Estava aqui folheando um livro incrível sobre as imagens arquetípicas. Elas surgem nos nossos sonhos, fabricadas espontaneamente pelo inconsciente e – o mais maluco e poético – é que essas imagens ou símbolos estão presentes no inconsciente de diferentes pessoas, em diversas culturas e épocas. Claro que o significado dos símbolos varia bastante de acordo com a personalidade e o contexto das sonhadoras e sonhadores em questão, mas existem traços comuns e interpretações muitas vezes semelhantes desses arquétipos nos sonhos. O estudo dos arquétipos na psicanálise foi iniciado por Carl G. Jung, mas as pessoas nunca deixaram de sonhá-los…

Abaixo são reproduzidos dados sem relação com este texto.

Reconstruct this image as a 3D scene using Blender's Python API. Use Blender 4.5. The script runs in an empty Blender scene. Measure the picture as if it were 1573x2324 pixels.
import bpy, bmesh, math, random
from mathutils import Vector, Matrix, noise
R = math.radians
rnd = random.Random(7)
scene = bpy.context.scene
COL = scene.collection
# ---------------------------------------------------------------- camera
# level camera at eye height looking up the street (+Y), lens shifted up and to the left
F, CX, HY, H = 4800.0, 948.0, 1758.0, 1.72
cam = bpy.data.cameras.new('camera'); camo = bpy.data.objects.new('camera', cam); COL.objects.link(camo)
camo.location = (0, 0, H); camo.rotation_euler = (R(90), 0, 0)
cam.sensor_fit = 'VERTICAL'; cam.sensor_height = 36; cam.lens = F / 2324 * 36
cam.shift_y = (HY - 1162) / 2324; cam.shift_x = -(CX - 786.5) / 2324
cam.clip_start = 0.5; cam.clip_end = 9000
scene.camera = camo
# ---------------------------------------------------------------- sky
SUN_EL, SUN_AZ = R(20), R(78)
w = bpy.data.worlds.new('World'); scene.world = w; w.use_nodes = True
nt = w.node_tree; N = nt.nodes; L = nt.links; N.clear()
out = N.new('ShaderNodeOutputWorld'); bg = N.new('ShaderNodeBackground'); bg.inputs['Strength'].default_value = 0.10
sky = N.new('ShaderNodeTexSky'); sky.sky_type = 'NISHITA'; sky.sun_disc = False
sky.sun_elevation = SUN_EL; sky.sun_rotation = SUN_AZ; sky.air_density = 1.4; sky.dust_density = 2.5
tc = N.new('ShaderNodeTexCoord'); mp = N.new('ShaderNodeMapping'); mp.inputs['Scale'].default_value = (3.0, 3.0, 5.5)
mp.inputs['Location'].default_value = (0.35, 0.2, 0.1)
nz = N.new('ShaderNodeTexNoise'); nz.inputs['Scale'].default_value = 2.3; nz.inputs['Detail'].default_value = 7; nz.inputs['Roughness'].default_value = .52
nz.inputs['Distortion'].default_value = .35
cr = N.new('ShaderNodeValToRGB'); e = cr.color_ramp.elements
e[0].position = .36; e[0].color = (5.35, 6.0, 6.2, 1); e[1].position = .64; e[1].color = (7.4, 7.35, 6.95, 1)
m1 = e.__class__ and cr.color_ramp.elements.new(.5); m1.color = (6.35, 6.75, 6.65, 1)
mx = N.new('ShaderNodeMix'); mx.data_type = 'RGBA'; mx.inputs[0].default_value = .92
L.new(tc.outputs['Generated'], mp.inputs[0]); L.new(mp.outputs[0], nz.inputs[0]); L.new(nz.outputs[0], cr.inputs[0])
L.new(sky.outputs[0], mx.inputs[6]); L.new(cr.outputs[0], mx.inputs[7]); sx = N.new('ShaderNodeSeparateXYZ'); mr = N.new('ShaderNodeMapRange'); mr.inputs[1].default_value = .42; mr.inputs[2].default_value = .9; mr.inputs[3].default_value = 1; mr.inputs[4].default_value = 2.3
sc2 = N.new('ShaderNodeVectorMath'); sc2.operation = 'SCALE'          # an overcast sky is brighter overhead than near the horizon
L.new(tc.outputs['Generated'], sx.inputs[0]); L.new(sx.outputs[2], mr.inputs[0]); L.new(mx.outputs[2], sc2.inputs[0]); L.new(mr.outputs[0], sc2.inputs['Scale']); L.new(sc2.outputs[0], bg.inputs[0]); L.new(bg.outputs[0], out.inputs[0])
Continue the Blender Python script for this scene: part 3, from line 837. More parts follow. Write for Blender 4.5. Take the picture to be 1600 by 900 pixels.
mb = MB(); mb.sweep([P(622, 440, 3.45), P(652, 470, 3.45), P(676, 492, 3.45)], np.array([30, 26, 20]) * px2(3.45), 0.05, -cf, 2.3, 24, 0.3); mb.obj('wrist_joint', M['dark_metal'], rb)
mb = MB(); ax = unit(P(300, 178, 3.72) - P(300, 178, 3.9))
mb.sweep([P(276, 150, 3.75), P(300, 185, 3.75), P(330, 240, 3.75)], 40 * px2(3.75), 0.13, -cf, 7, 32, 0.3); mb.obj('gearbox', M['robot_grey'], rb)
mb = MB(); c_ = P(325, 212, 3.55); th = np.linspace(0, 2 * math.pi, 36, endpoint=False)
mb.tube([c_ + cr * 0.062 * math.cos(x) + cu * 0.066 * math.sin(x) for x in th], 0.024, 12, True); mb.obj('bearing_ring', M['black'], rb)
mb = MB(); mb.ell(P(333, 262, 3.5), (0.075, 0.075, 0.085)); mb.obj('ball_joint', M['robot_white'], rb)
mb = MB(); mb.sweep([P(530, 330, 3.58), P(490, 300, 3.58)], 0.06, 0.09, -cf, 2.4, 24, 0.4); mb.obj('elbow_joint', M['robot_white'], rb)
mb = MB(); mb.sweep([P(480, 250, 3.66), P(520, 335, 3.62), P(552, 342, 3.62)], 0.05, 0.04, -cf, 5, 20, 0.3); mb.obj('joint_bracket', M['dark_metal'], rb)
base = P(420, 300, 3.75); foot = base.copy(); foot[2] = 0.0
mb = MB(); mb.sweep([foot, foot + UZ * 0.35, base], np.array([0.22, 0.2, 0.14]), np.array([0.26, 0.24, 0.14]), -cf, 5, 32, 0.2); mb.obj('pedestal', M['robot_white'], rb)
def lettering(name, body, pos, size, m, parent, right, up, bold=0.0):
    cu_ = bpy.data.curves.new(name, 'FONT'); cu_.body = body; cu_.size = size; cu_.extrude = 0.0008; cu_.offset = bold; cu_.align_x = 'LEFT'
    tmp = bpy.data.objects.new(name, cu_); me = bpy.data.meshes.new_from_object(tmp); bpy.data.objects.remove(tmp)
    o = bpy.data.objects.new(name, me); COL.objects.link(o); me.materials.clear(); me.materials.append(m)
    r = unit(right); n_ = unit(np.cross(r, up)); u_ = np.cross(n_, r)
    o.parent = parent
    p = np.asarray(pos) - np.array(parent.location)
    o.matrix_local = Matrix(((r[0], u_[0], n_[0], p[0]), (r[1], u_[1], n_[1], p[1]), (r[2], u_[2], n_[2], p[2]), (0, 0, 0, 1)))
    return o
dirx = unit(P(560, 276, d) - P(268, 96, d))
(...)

Bom, aí eu tive um ímpeto irresistível de espiar o que disseram sobre a bicicleta. Aqui está:
“As abas do casaco levantadas pelo vento a desaparecer em direção ao horizonte na fotografia Em direção à luz, de Georg Oddner, captam por si só a alegria que a conquista da velocidade despertou no século XIX, a era frenética de possibilidades de expansão, quando a bicicleta se tornou popular. Funcionando sem motor, escape nocivo ou ruído poluente, a bicicleta é considerada a invenção mais eficiente alguma vez concebida para a propulsão humana, especialmente após quase dois séculos de aperfeiçoamentos experimentais. Tal como o avião, a bicicleta encontrou rapidamente um lugar duradouro na imaginação popular e na paisagem dos sonhos. Em particular, a bicicleta evoca simbolicamente um veículo de energia psíquica e progressão (a bicicleta não anda para trás) que é pessoal e não coletiva, e que está sob o comando do ego individual. A exceção é a antiquada “bicicleta feita para dois”, que sugere o movimento de um romance propulsionado para a frente através do Eros sincronizado do casal. Para alguns, o pedalar rítmico da bicicleta sugeriu energias sexuais que fazem andar a roda da vida. A bicicleta sempre significou independência e liberdade na orientação do curso diário de uma pessoa e o desvio das suas aventuras ocasionais. Susan B. Anthony – refletindo sobre o seu papel no desaparecimento da armação da saia e do espartilho – afirmou que “a bicicleta tinha feito mais pela emancipação da mulher do que qualquer outra coisa no mundo” (Bly, 10).
Em direção à luz, de Georg Oddner (1999, Suécia).
Atualmente também associada às corridas profissionais e esportes radicais, a bicicleta, enquanto veículo intimamente pessoal, tornou-se igualmente emblemática de velocidade, de desafios arriscados e de transcendência dos limites conhecidos das capacidades de um indivíduo. Nós estamos tão habituados às maravilhas da bicicleta que é necessário uma rara demonstração da elegância acrobática de um monociclo para nos lembrar que andar de bicicleta é, acima de tudo, um feito de equilíbrio. Sem movimento e equilíbrio entre mente e corpo, o ciclista não avança suavemente e cai no chão. O encanto visível na cara de uma criança que dá os primeiros passos é revisitado quando aprendemos a andar de bicicleta. A sensação inicialmente anti-natural de encontrar o equilíbrio nos pés reaparece quando um ciclista se lança numa instável viagem virginal, virando comicamente o guidão de um lado para o outro antes de, por fim, se afastar com a elegante facilidade para a qual a engenhosa bicicleta foi concebida numa era de arrojadas invenções.”
[Referência do artigo da Nellie Bly, que citou a Susan Anthony: “Champion of her sex”, publicado pelo New York Sunday World, em 2 de fevereiro de 1896.]
Pra quem quiser saber mais sobre os símbolos, o livro é esse aqui, ó: Kathleen Martin (Ed.). O livro dos símbolos: reflexões sobre imagens arquetípicas. Colônia: Taschen, 2012.